Cuando nos hacemos una herida no nos contentamos con maldecir nuestra mala suerte, sino que tratamos de poner los medios para curarnos. Ni la rabia ni una religiosidad mágica nos van a sanar, aunque el enfado inicial nos sirva de alivio y tener una visión transcendente nos ayude a sobrellevarlo. Eso mismo sucede cuando sentimos la herida de nuestro rencor y violencia interior. Debemos tratar de sanarla mirándola de frente, aceptando que existe e intentando iluminarla conscientemente con lo que verdaderamente somos, con ese yo tan rico que llevamos dentro, compasivo, deseoso de paz y de amor.
Supone aceptar el esfuerzo del deportista que termina obteniendo la recompensa a la superación. Las emociones negativas iluminadas por nuestra conciencia se van debilitando cuando las reconocemos y tomamos distancia de ellas. Negarse a mirarlas para mantener el placentero dolor que nos provoca, termina destruyéndonos. Es un trabajo que no solo hemos de hacer con nosotros mismos, sino también con aquellos con quienes convivimos, sabiendo distinguir lo que son verdaderamente de las emociones negativas que puedan estar padeciendo.

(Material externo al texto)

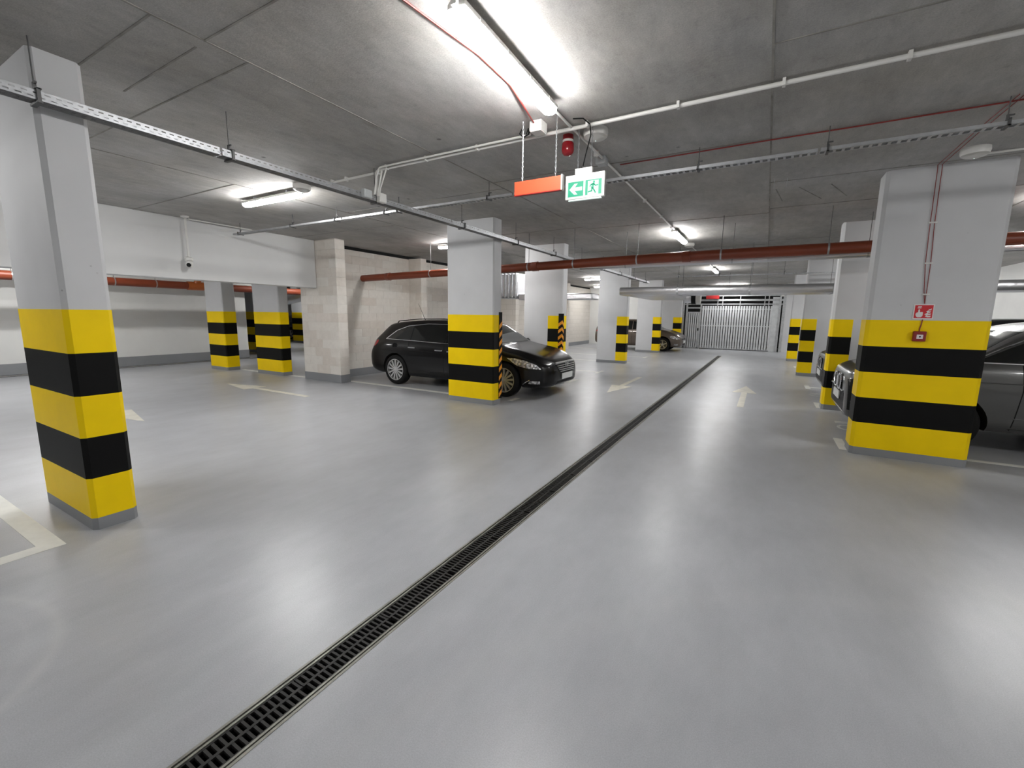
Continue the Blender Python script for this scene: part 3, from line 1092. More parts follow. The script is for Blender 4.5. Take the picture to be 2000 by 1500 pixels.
tag(MB().tube([(1.62, 6.15, CEIL - 0.02), (2.03, 6.15, CEIL - 0.02), (3.0, 6.2, CEIL - 0.02)], 0.010, 8).build('cable_conduit', MT['plastic'], smooth=True),
    'short white conduit running right from the detector over the big right column', 'conduit', 'white conduits on the ceiling')

# ================================================================== signs
def chain(root, x, y, z0, z1):
    b = MB()
    z = z0
    k = 0
    while z < z1:
        pts = []
        for a in range(0, 361, 60):
            u, v = 0.006 * math.cos(math.radians(a)), 0.014 * math.sin(math.radians(a))
            pts.append((x + (u if k % 2 else 0), y + (0 if k % 2 else u), z + 0.012 + v))
        b.tube(pts, 0.0022, 4, caps=False)
        z += 0.021
        k += 1
    b.build('chain', MT['galv'], root, merge=False)


sg = thing('hanging_panel', 'plain orange-red rectangular panel hanging on two chains', 'sign', (-1.77, 3.48, 2.6))
MB().box(-1.99, -1.555, 3.47, 3.50, 2.612, 2.722).build('panel', MT['redpanel'], sg, bevel=0.003)
MB().box(-1.553, -1.54, 3.465, 3.505, 2.607, 2.728).build('end_trim', MT['plastic'], sg, bevel=0.002)
MB().box(-1.99, -1.555, 3.468, 3.502, 2.606, 2.612).build('bottom_trim', MT['callred'], sg)
chain(sg, -1.92, 3.485, 2.722, CEIL - 0.005)
chain(sg, -1.61, 3.485, 2.722, CEIL - 0.005)

es = thing('exit_sign', 'lit green and white exit sign with an arrow and a running figure', 'exit sign', (-1.46, 3.78, 2.58))
SX0, SX1, SY = -1.64, -1.285, 3.765
MB().box(SX0, SX1, SY, SY + 0.034, 2.60, 2.80).build('housing', MT['plastic'], es, bevel=0.004)
MB().box(SX0 + 0.085, SX0 + 0.24, SY, SY + 0.034, 2.80, 2.85).build('driver_box', MT['plastic'], es, bevel=0.004)
MB().box(SX0 + 0.03, SX1 - 0.03, SY + 0.005, SY + 0.03, 2.588, 2.60).build('light_guide', MT['signwhite'], es)


def su(u, v, d=0.0):
    return (SX0 + u, SY - 0.001 - d, 2.60 + v)


def splate(poly, name, m, d0, d1, parent=es):
    return MB().prism([su(u, v, d0) for u, v in poly], (0, -(d1 - d0), 0)).build(name, m, parent)


splate([(0.02, 0.014), (0.335, 0.014), (0.335, 0.148), (0.02, 0.148)], 'face', MT['signwhite'], 0, 0.001)
splate([(0.027, 0.020), (0.168, 0.020), (0.168, 0.142), (0.027, 0.142)], 'arrow_field', MT['signgreen'], 0.001, 0.002)
splate([(0.040, 0.080), (0.085, 0.126), (0.116, 0.126), (0.090, 0.096), (0.158, 0.096), (0.158, 0.066), (0.090, 0.066), (0.116, 0.036), (0.085, 0.036)], 'arrow', MT['signwhite'], 0.002, 0.003)
splate([(0.186, 0.020), (0.208, 0.020), (0.208, 0.142), (0.186, 0.142)], 'door_jamb', MT['signgreen'], 0.001, 0.002)
splate([(0.304, 0.020), (0.330, 0.020), (0.330, 0.142), (0.304, 0.142)], 'door_jamb', MT['signgreen'], 0.001, 0.002)
splate([(0.208, 0.134), (0.304, 0.134), (0.304, 0.142), (0.208, 0.142)], 'door_head', MT['signgreen'], 0.001, 0.002)
fig = MB()


def limb(pts, wd):
    for (a, c) in zip(pts, pts[1:]):
        A, C = Vector((a[0], a[1])), Vector((c[0], c[1]))
        t = (C - A).normalized()
        n = Vector((-t.y, t.x)) * wd / 2
        A2, C2 = A - t * wd * 0.3, C + t * wd * 0.3
        fig.prism([su(*(A2 - n), 0.001), su(*(C2 - n), 0.001), su(*(C2 + n), 0.001), su(*(A2 + n), 0.001)], (0, -0.001, 0))


fig.prism([su(0.262 + 0.011 * math.cos(k * math.pi / 6), 0.121 + 0.011 * math.sin(k * math.pi / 6), 0.001) for k in range(12)], (0, -0.001, 0))
limb([(0.257, 0.105), (0.249, 0.076)], 0.022)
limb([(0.258, 0.104), (0.238, 0.103), (0.228, 0.088)], 0.010)
limb([(0.262, 0.104), (0.278, 0.091), (0.298, 0.094)], 0.010)
limb([(0.247, 0.074), (0.243, 0.050), (0.214, 0.046)], 0.012)
limb([(0.251, 0.074), (0.268, 0.052), (0.278, 0.034)], 0.012)
fig.build('running_figure', MT['signgreen'], es, merge=False)
chain(es, SX0 + 0.105, 3.782, 2.85, CEIL - 0.005)
chain(es, SX0 + 0.225, 3.782, 2.85, CEIL - 0.005)

# fire sign and call point on the big right column
FY = 6.4475
fs = thing('fire_sign', 'small red square fire-alarm sign above the call point', 'sign', (1.475, FY, 1.6))
MB().box(1.392, 1.562, FY - 0.004, FY, 1.605, 1.765).build('border', MT['signwht'], fs)
MB().box(1.402, 1.552, FY - 0.006, FY - 0.003, 1.615, 1.755).build('red_field', MT['firered'], fs)


def fpoly(polys, name):
    b = MB()
    for p in polys:
        b.prism([(1.402 + u, FY - 0.006, 1.615 + v) for u, v in p], (0, -0.0015, 0))
    b.build(name, MT['signwht'], fs, merge=False)


fpoly([[(0.016, 0.02), (0.030, 0.008), (0.056, 0.008), (0.070, 0.024), (0.072, 0.060), (0.064, 0.066), (0.050, 0.064), (0.044, 0.070), (0.044, 0.092), (0.036, 0.097), (0.030, 0.092), (0.030, 0.062), (0.018, 0.060), (0.010, 0.044)],
       [(0.020, 0.105), (0.052, 0.105), (0.052, 0.114), (0.020, 0.114)], [(0.024, 0.119), (0.056, 0.119), (0.056, 0.127), (0.024, 0.127)]], 'hand_symbol')
fpoly([[(0.092, 0.018), (0.112, 0.008), (0.136, 0.010), (0.138, 0.026), (0.116, 0.026), (0.100, 0.034)], [(0.084, 0.040), (0.104, 0.034), (0.134, 0.036), (0.138, 0.052), (0.118, 0.050), (0.106, 0.060)],
       [(0.096, 0.072), (0.108, 0.058), (0.130, 0.060), (0.136, 0.076), (0.120, 0.074), (0.114, 0.086)], [(0.112, 0.096), (0.122, 0.082), (0.136, 0.086), (0.138, 0.104), (0.126, 0.098)]], 'flame_symbol')
cp = thing('call_point', 'dark red fire call point box on the yellow band of the big right column', 'call point', (1.47, FY, 1.36))
MB().box(1.413, 1.523, FY - 0.045, FY, 1.362, 1.472).build('housing', MT['callred'], cp, bevel=0.008)
MB().box(1.442, 1.496, FY - 0.048, FY - 0.043, 1.390, 1.436).build('push_plate', MT['signwht'], cp, bevel=0.002)
MB().lathe([(0.008, 0), (0.008, -0.0015)], (1.469, FY - 0.048, 1.413), axis='y', n=14).build('target_dot', MT['trimblack'], cp)

# ================================================================== pipes and ducts
def pipe(name, lab, cat, pts, r, m, couplings=(), hangers=(), group=None, n=20):
    root = thing(name, lab, cat, pts[0], group)
    MB().tube(pts, r, n).build('pipe_run', MT[m], root, smooth=True)
    PP = [Vector(p) for p in pts]
    ln = [0.0]
    for u, v in zip(PP, PP[1:]):
        ln.append(ln[-1] + (v - u).length)

    def at(t):
        q = t * ln[-1]
        k = 0
        while k < len(PP) - 2 and ln[k + 1] < q:
            k += 1
        dd = (PP[k + 1] - PP[k]).normalized()
        return PP[k] + dd * (q - ln[k]), dd
    for t in couplings:
        c, d = at(t)
        MB().tube([c - d * 0.07, c - d * 0.06, c + d * 0.05, c + d * 0.06, c + d * 0.061], [r * 1.02, r * 1.11, r * 1.11, r * 1.16, r * 1.02], n).build('coupling', MT[m], root, smooth=True)
    for t in hangers:
        c, d = at(t)
        MB().tube([c - d * 0.012, c + d * 0.012], r * 1.05, n).build('pipe_clamp', MT['galv'], root, smooth=True)
        MB().tube([(c.x, c.y, c.z + r), (c.x, c.y, CEIL)], 0.005, 6).build('hanger_rod', MT['galvdark'], root)
    return root


pipe('drain_pipe', 'long red-brown pipe hanging across the garage in front of the silver duct', 'pipe', [(-9.0, 8.0, 2.465), (-4.8, 8.0, 2.54), (-1.6, 8.0, 2.595), (5.9, 8.0, 2.62)], 0.082, 'redpipe',
     couplings=(0.06, 0.215, 0.33, 0.52, 0.83), hangers=(0.15, 0.262, 0.32, 0.385, 0.465, 0.555, 0.65, 0.8), group='red-brown pipes')
el = pipe('drain_pipe', 'red-brown pipe running under the low beam along the white far wall', 'pipe', [(-14.2, -8.8, 2.32), (-14.2, 20.0, 2.27)], 0.1, 'redpipe',
     couplings=(0.40, 0.535), hangers=(0.3, 0.41, 0.47, 0.5, 0.6), group='red-brown pipes')
MB().tube([(-14.2, 6.35, 2.295), (-14.2, 6.75, 2.294)], 0.118, 20).build('branch_sleeve', MT['orangepipe'], el, smooth=True)
MB().tube([(-14.2, 6.55, 2.30), (-14.15, 6.6, 2.42), (-14.1, 6.65, 2.6), (-14.1, 6.65, CEIL)], 0.08, 16).build('branch_riser', MT['orangepipe'], el, smooth=True)
pipe('insulated_pipe', 'thin silver insulated pipe just behind the long red-brown pipe', 'pipe', [(-3.4, 8.7, 2.57), (5.9, 8.7, 2.59)], 0.05, 'foil', couplings=(0.35, 0.55), hangers=(0.1, 0.3, 0.5, 0.7), group='silver pipes')
pipe('insulated_pipe', 'pale wrapped pipe above the red-brown pipe under the low beam', 'pipe', [(-14.75, -8.8, 2.52), (-14.75, 9.5, 2.47)], 0.09, 'plastic', hangers=(0.5, 0.6, 0.7), group='silver pipes')

dk = thing('air_duct', 'wide silver air duct crossing the garage in front of the slatted gate', 'duct', (0, 11.3, 2.12))
b = MB()
prof = [(11.0, 2.17), (11.03, 2.13), (11.10, 2.12), (11.75, 2.12), (11.78, 2.15), (11.78, 2.27), (11.74, 2.31), (11.08, 2.31), (11.02, 2.28), (11.0, 2.24)]
b.prism([(-3.25, y, z) for y, z in prof], (9.15, 0, 0))
b.build('duct_run', MT['foil'], dk, smooth=True)
for x in (-1.9, -0.4, 1.1, 2.6, 4.1):
    b = MB()
    b.prism([(x, 11.4 + (y - 11.4) * 1.02, 2.215 + (z - 2.215) * 1.06) for y, z in prof], (0.04, 0, 0))
    b.build('duct_flange', MT['galv'], dk)
    for y in (11.05, 11.73):
        MB().tube([(x + 0.02, y, 2.3), (x + 0.02, y, CEIL)], 0.005, 6).build('hanger_rod', MT['galvdark'], dk)
b = MB()
b.box(-3.2, -2.1, 11.74, 14.4, 2.11, 2.28)
b.build('duct_branch', MT['foil'], dk, bevel=0.03)
MB().tube([(-2.15, 14.0, 2.17), (-1.95, 14.0, 2.17)], 0.16, 24).build('outlet_pipe', MT['foil'], dk, smooth=True)
MB().tube([(-1.96, 14.0, 2.17), (-1.84, 14.0, 2.17)], 0.2, 24).build('outlet_sleeve', MT['trimblack'], dk, smooth=True)
MB().tube([(-1.85, 14.0, 2.17), (-1.72, 14.0, 2.17)], 0.185, 24).build('outlet_ring', MT['plastic'], dk, smooth=True)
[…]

Solo así les ayudaremos sin condenarlos ni tratar de sofocar sus emociones negativas con otras también negativas de nuestra parte. La violencia no se apacigua con la violencia, sino con la mansedumbre del que está pacificado y es compasivo.

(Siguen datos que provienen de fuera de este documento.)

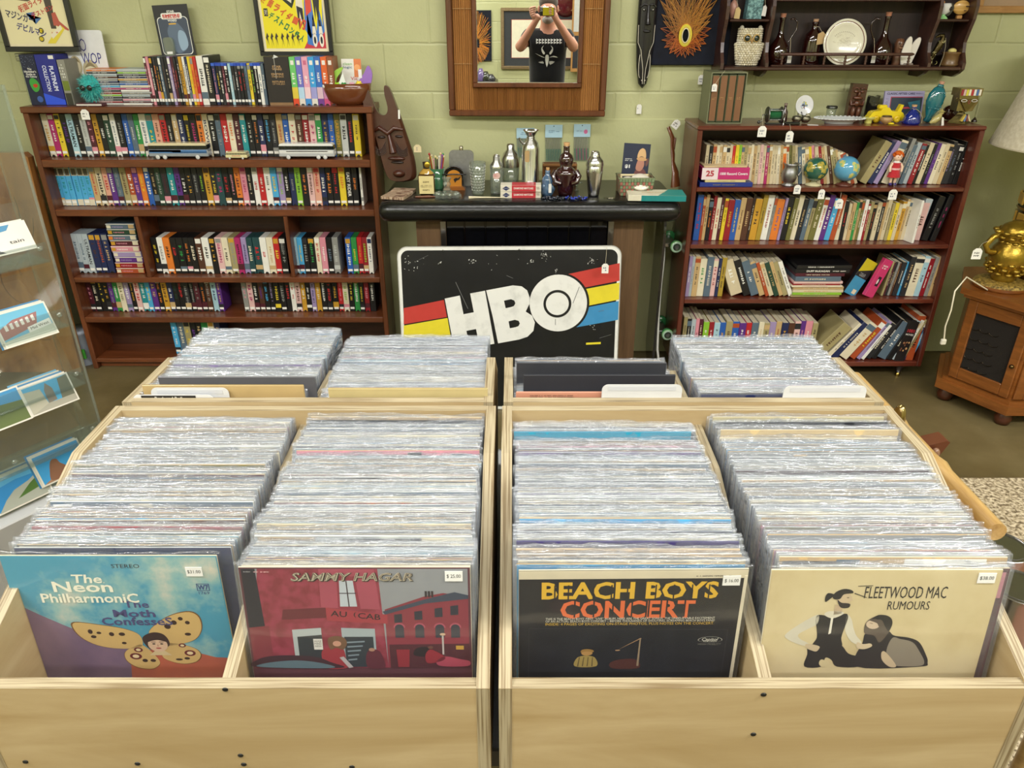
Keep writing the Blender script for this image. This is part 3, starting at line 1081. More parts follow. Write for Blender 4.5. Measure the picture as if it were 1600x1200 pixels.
 cpoly(m,smooth([(.74,.14),(.75,.21),(.79,.23),(.82,.2),(.82,.13)]),'20181c',6)
 cpoly(m,[(.93,.24),(.965,.24),(.965,.20),(.93,.20)],'b89038',6)
 cpoly(m,ell(.872,.355,.013,.013,14),'c8a88c',6)
 cpoly(m,[(.868,.15),(.876,.15),(.876,.34),(.868,.34)],'b8b0ac',6)
 # man on a bicycle, car, pillar
 cpoly(m,smooth([(.80,.06),(.79,.14),(.81,.2),(.84,.18),(.88,.12),(.86,.08)]),'8e2832',7)
 cpoly(m,ell(.815,.222,.012,.016,12),'6a4438',8)
 cpoly(m,smooth([(.84,.08),(.88,.13),(.95,.10),(.99,.08),(.98,.03),(.86,.03)]),'a84456',7)
 cpoly(m,[(.66,.2),(.72,.2),(.715,.02),(.665,.02)],'8c2832',7)
 # man in a red jacket, curly hair
 cpoly(m,smooth([(.335,.01),(.32,.12),(.33,.2),(.38,.23),(.42,.21),(.43,.1),(.43,.01)]),'963038',8)
 cpoly(m,smooth([(.365,.2),(.355,.26),(.36,.32),(.395,.34),(.43,.32),(.44,.26),(.42,.2),(.39,.22)]),'6e5038',9)
 cpoly(m,ell(.395,.262,.019,.028,16),'c09078',10)
 cpoly(m,[(.40,.12),(.42,.13),(.46,.02),(.44,.01)],'b0aaa8',10)
 # group by the window, bonnet of a car
 cpoly(m,smooth([(.53,.01),(.52,.12),(.54,.2),(.58,.19),(.60,.1),(.60,.01)]),'5c2430',8)
 cpoly(m,ell(.55,.2,.014,.018,12),'a88068',9)
 cpoly(m,smooth([(.02,.02),(.03,.1),(.12,.14),(.28,.13),(.36,.07),(.40,.01)],5),'3c2028',9)
 cpoly(m,smooth([(.04,.02),(.06,.06),(.2,.09),(.32,.06),(.36,.01)],5),'5a7078',10)
 ctext(m,'SAMMY HAGAR',.49,.915,.53,.046,'2a2620',11,shear=.25,bold=.03)
 ctext(m,'SAMMY HAGAR',.486,.919,.53,.042,'b4aa92',13,shear=.25,bold=.02)
 ctext(m,'SAMMY HAGAR',.4845,.9205,.527,.036,'5c4c44',14,shear=.25,bold=-.025)
 ctext(m,'An Album',.035,.965,.03,.006,'cccccc',6)
 scrawl(m,C(.1,.965)[0],C(.1,.965)[1],.022,.003,'e0b0b0',y=-.0012,rows=1)
 sticker(m,.93,.925,'$ 25.00',20)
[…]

El evangelio de Jesús nos enseña todo esto cuando nos manda amar a nuestros enemigos. ¿Cómo poder amarlos si no hemos desterrado de nosotros la mirada rencorosa anclada en el pasado? La vida en comunidad nos ofrece multitud de oportunidades para hacer el camino de conversión del corazón que nos saca de las tinieblas del odio y nos lleva a la luz de la vida. Basta con estar dispuestos a hacerlo, pues la gracia la tenemos. No podremos evitar las caídas, pero sí el quedarnos caídos.